Questa idea della filosofia come opera aperta al «darsi effettivo» dell’individuo e della realtà - che forza il pensiero di Croce accostandolo piuttosto alla «gaia scienza» di Nietzsche che non al panlogismo di Hegel - suggerisce e impone però un distinguo. Ocone esalta a ragione la concezione liberale come «fervore» e «amore» nonché come capacità di concepire la legge della vita «come impossibilità per l’uomo di farsi tutto bene o tutto male». E presenta di conseguenza Croce quale interprete del più nobile «ideale umanistico», anti-totalitario in politica, e in un certo senso anche anti-gnostico, alla stregua dei principali moralisti europei del XX secolo. Ma rispetto ad una simile importante conclusione l’ipotesi precedente di una «teoria del giudizio» fin troppo relativista non persuade come dovrebbe. Il relativismo teoretico, infatti, non ha né può avere per definizione un centro di identità intellettuale e morale (e tantomeno un fondamento «umanistico»).
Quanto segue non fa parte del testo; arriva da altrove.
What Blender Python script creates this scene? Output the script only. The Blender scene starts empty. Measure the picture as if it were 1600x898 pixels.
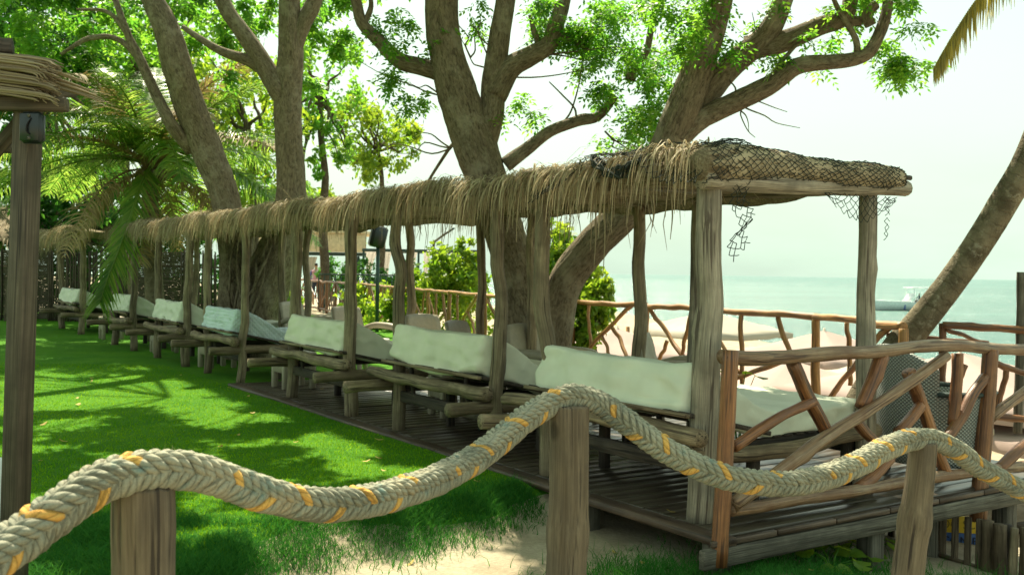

Attribuire dunque senza mezzi termini un simile modo di conoscenza - verso il quale sembra propendere Ocone - alla filosofia crociana potrebbe alla fine compromettere proprio quella idea di liberalismo come «centro» o universale «concezione della vita» che lo stesso autore ha invece voluto mettere così opportunamente in luce nel rivalutare il pensiero e l’opera di Benedetto Croce.